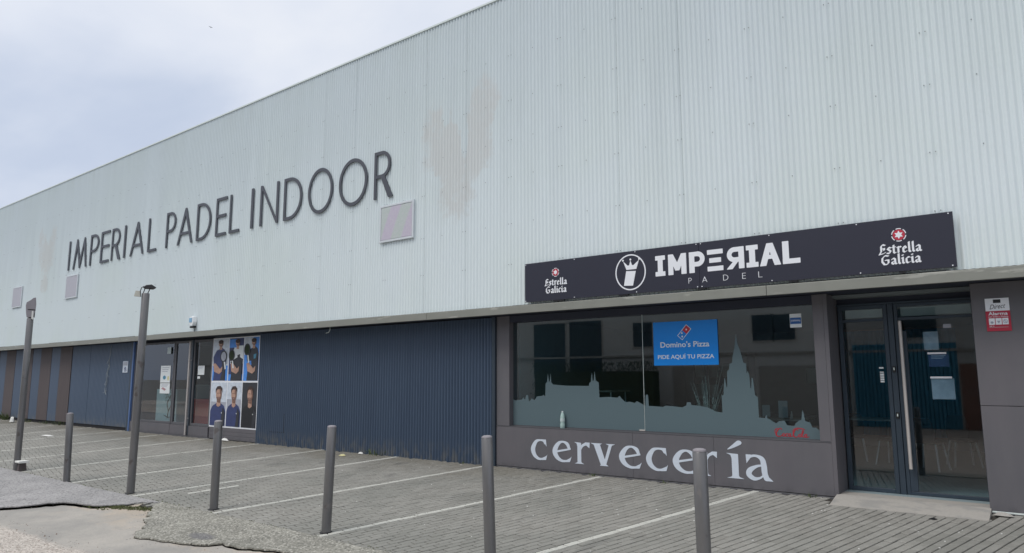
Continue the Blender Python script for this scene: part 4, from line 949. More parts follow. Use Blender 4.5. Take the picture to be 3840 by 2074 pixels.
# sticker columns and notices on the doors
def notice(label, x0, x1, z0, z1, y, mat='paper', cat='notice', lines=3, bars=None, grp=None, pic=True):
    t = thing('notice', label, cat, ((x0+x1)/2, y, z0), grp); 
    shape('sheet', [rect(x0, x1, z0, z1)], y-.002, .002, M[mat], t)
    H_ = z1-z0; W__ = x1-x0
    for k in range(lines):
        z = z1-H_*(.12+.11*k); shape('print_line', [rect(x0+W__*.14, x1-W__*(.14+.08*(k % 3)), z-H_*.022, z+H_*.022)], y-.0032, .001, M['prgrey'], t)
    return t
n1 = notice('tall notice sheet taped high on the entrance window', -21.29, -20.71, 1.475, 1.965, .040, 'paperw')
shape('print_block', [ell(-21.05, 1.62, .09, .06, 10)], .0365, .001, M['prteal'], n1); shape('print_block', [ell(-20.82, 1.60, .06, .07, 10)], .0365, .001, M['yel'], n1)
n2 = notice('shorter notice sheet taped directly below the tall one', -21.28, -20.70, 1.16, 1.455, .040, 'paperw')
shape('print_block', [[(-21.2, 1.3), (-21.0, 1.24), (-20.9, 1.28), (-21.1, 1.34)]], .0365, .001, M['prpink'], n2)
notice('small sticker column at the top of the entrance window', -20.92, -20.71, 2.31, 2.50, .018, 'paper', 'sticker', 1)
notice('pale green notice on the right entrance door', -19.17, -18.83, 1.69, 1.94, .040, 'paperw')
notice('little white label under the notice on the right entrance door', -19.18, -19.04, 1.585, 1.65, .040, 'paperw', 'label', 0)
notice('white door sticker beside the long entrance handle', -19.72, -19.62, 1.66, 1.84, .040, 'paperw', 'sticker', 1)
notice('tiny label near the top corner of the bar door', -1.29, -1.20, 2.22, 2.27, DY-.008, 'prgrey', 'label', 0)
notice('dim sheet hung high behind the right door leaf', -1.53, -1.36, 1.94, 2.18, DY+.012, 'prgrey')
for nm, z1, z0, x0, x1 in (('upper', 1.895, 1.72, -1.49, -1.26), ('lower', 1.58, 1.30, -1.48, -1.22)):
    t = notice('menu sheet with a white top rail, the %s of two on the bar door' % nm, x0, x1, z0, z1-.012, DY+.012, 'prgrey' if nm == 'lower' else 'navy', 'menu', 3)
    MB().bbox(x0-.005, x1-.02, DY-.014, DY-.005, z1-.013, z1+.012, .002).obj('top_rail', M['white'], t)
t = thing('hours_sticker', 'narrow column of white opening hours on the left door leaf', 'sticker', (-2.05, DY-.006, 1.52))
for k, (a, b) in enumerate(((1.70, 1.722), (1.645, 1.66), (1.605, 1.635), (1.575, 1.598), (1.545, 1.568), (1.515, 1.538))): shape('print_row', [rect(-2.085+.006*(k > 0), -2.03, a, b)], DY-.0075, .001, M['paperw'], t)
for lb, x0, x1, z0, z1, y in (('dark framed picture seen through the left door leaf', -2.20, -2.02, 1.94, 2.18, .9), ('pale framed picture seen beside the long door handle', -1.82, -1.66, 1.74, 1.98, .9)):
    pass
t = thing('framed_picture', 'small framed picture on the cafe wall behind the door', 'picture', (-3.0, 7.48, 1.8))
MB().bbox(-4.62, -4.3, 7.40, 7.44, 2.2, 2.62, .008).obj('picture_frame', M['shutter'], t); MB().box(-4.58, -4.34, 7.392, 7.399, 2.24, 2.58).obj('print', M['prteal'], t)
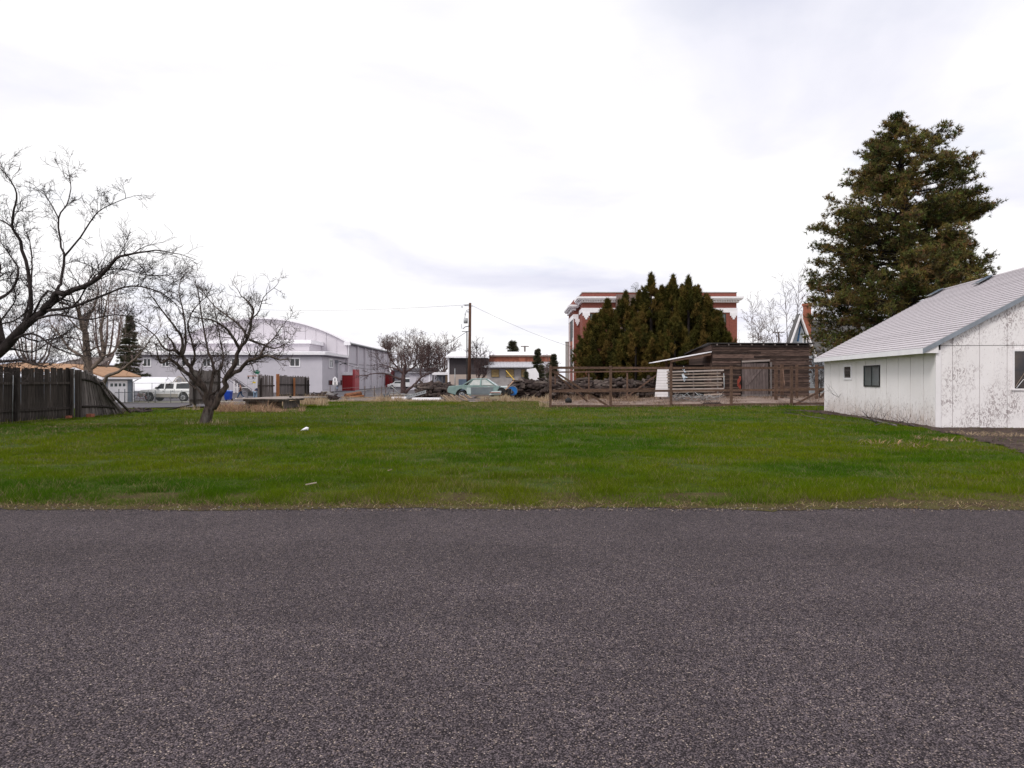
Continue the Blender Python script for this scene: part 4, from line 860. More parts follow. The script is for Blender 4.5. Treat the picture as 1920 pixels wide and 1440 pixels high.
# ================================================================== blue grey house, left
roof_or = mat('tan_orange_shingles', (.42, .25, .15), (.31, .175, .10), .9, 2.2, (1, 1, 1), .2, detail=9)
blue_wall = mat('blue_grey_siding', (.21, .24, .29), (.18, .205, .25), .8, 2, (.5, .5, 8))
hz = -.75; hd = 64.0
hs = thing('blue_house', (-44, 66, hz), 'blue grey house with orange brown roof and white garage door behind the board fence', 'house')
hw_ = dict(parent=hs, world=True)
XF = -36.4; ridx = -38.35; ze2 = wz(707.5, 63); zr2 = wz(689, 60); yb0, yb1 = 60.4, 65.5
MB().prism([(-52, yb0, hz-.2), (XF, yb0, hz-.2), (XF, yb0, ze2-.02), (ridx, yb0, zr2-.16), (ridx-2.6, yb0, ze2-.02), (-52, yb0, ze2-.02)], (0, yb1-yb0, 0)).build('wall', blue_wall, **hw_)
for k in range(11):
    z = hz + .1 + k*.2; MB().bb(XF+.002, XF+.014, yb0, yb1, z, z+.185).build('siding_board', blue_wall, **hw_)
    MB().bb(-44, XF, yb0-.014, yb0-.002, z, z+.185).build('siding_board', blue_wall, **hw_)
for sg in (1, -1):
    xe = ridx + (2.5 if sg > 0 else -2.9); MB().prism([(ridx, yb0-.6, zr2), (xe, yb0-.6, ze2), (xe, yb0-.6, ze2+.13), (ridx, yb0-.6, zr2+.13)], (0, yb1-yb0+1.1, 0)).build('gable_roof', roof_or, **hw_)
    MB().prism([(ridx, yb0-.64, zr2+.02), (xe, yb0-.64, ze2-.02), (xe, yb0-.64, ze2-.24), (ridx, yb0-.64, zr2-.2)], (0, .035, 0)).build('barge_board', bright_white, **hw_)
MB().prism([(ridx, yb0-.02, zr2-.2), (XF-.1, yb0-.02, ze2-.06), (ridx-2.4, yb0-.02, ze2-.06)], (0, .015, 0)).build('gable_board', mat('dark_gable', (.03, .032, .036)), **hw_)
MB().bb(ridx+2.3, ridx+2.52, yb0-.58, yb1+.5, ze2-.17, ze2-.01).build('gutter', bright_white, **hw_)
xl = GX(-60, 60); MB().face([(xl, 58.5, wz(696, 58.5)), (-39.8, 58.5, wz(698, 58.5)), (-40.2, 66, wz(684, 66)), (xl, 66, wz(679, 66))]).face([(xl, 66, wz(679, 66)), (-40.2, 66, wz(684, 66)), (-40.2, 73, wz(697, 66)), (xl, 73, wz(697, 66))]).build('main_roof', roof_or, **hw_)
MB().bb(xl, -39.8, 58.4, 58.55, wz(698, 58.5)-.14, wz(697, 58.5)).build('eave_fascia', bright_white, **hw_)
window(GX(171, 60.4), GX(179.5, 60.4), wz(723, 60), wz(706.5, 60), yb0-.015, hs, bright_white, glass_dark, 0, .09)
dy0, dy1 = 61.55, 64.35; dzt = wz(716, 63)
gd = MB().bb(XF+.016, XF+.04, dy0, dy1, hz, dzt).build('garage_door', bright_white, **hw_)
for k in range(4): z = hz + .03 + k*(dzt-hz-.05)/4; MB().bb(XF+.041, XF+.052, dy0+.03, dy1-.03, z, z+(dzt-hz-.05)/4-.03).build('door_panel', bright_white, gd, world=True)
for k in range(4): y = dy0+.22+k*.66; MB().bb(XF+.053, XF+.06, y, y+.42, dzt-.42, dzt-.14).build('pane', glass_grey, gd, world=True)
MB().bb(XF+.016, XF+.07, dy0-.14, dy0-.002, hz, dzt+.12).bb(XF+.016, XF+.07, dy1+.002, dy1+.14, hz, dzt+.12).bb(XF+.016, XF+.07, dy0, dy1, dzt+.002, dzt+.12).build('door_trim', white_paint, **hw_)
MB().tube([(ridx+2.45, yb1+.3, ze2-.1), (XF+.1, yb1-.1, ze2-.45), (XF+.1, yb1-.1, hz+.1), (XF+.3, yb1-.1, hz+.02)], .06, 5).build('downspout', bright_white, **hw_)
# farther dark roofed house
h2 = thing('distant_house', (GX(150, 95), 95, -.7), 'distant house with low dark brown roof between the bare trees', 'house')
zf = T(GX(150, 95), 95); MB().bb(GX(118, 95), GX(190, 95), 95, 102, zf, wz(684, 95)).build('wall', mat('brown_wall', (.2, .15, .12)), h2, world=True)
MB().prism([(GX(112, 95), 94.4, wz(684, 95)), (GX(198, 95), 94.4, wz(684, 95)), (GX(185, 95), 98.5, wz(671, 98)), (GX(128, 95), 98.5, wz(671, 98))], (0, 0, .15)).build('roof', mat('dark_brown_roof', (.13, .10, .09)), h2, world=True)
MB().bar((GX(128, 94), 94.2, wz(674, 94)), (GX(146, 94), 94.2, wz(671, 94)), .1, .25).build('fascia', bright_white, h2, world=True)
# greenhouse tunnel
gh = thing('greenhouse', (GX(300, 82), 82, T(GX(300, 82), 82)), 'white plastic covered greenhouse tunnel beside the lilac wing', 'greenhouse'); zg = T(GX(300, 82), 82)
xa, xb = GX(246, 83), GX(341, 83); ztop = wz(707, 83); hh = ztop - zg
poly = [(xa, 83 - .0 + 0, zg)]
arcp = [(0, 81 + 6*(i/12), zg + hh*(math.sin(math.pi*i/12) ** .55)) for i in range(13)]
MB().prism([(xa, y, z) for _, y, z in arcp], (xb-xa, 0, 0), True).build('cover', mat('white_plastic', (.80, .79, .82), (.72, .71, .75), .5, 1), gh, world=True)
xe0, xe1 = GX(320, 80.8), GX(356, 80.8); ax = [(xe0 + (xe1-xe0)*(i/14), 80.6, zg + (hh+.05)*(math.sin(math.pi*i/14) ** .5)) for i in range(15)]
MB().tube(ax, .05, 5).tube([(xe0+.8, 80.6, zg), (xe0+.8, 80.6, ztop-.35)], .04, 4).tube([(xe1-.8, 80.6, zg), (xe1-.8, 80.6, ztop-.35)], .04, 4).tube([(xe0+.1, 80.6, zg+1.2), (xe1-.1, 80.6, zg+1.2)], .04, 4).build('end_arch', mat('tan_hoop', (.45, .38, .30)), gh, world=True)
MB().prism([(x, 80.9, z) for x, y, z in ax], (0, .3, 0)).build('end_sheet', mat('dull_plastic', (.42, .41, .43), (.25, .24, .25), .4, 2), gh, world=True)
MB().bb(xa, xb, 80.75, 80.9, zg, zg+.9).build('base_boards', mat('grey_base', (.24, .235, .27)), gh, world=True)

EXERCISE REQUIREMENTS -
Give back only a number, the number of lines where the string "follow" occurs.

RESPONSE FOR THIS EXERCISE -
2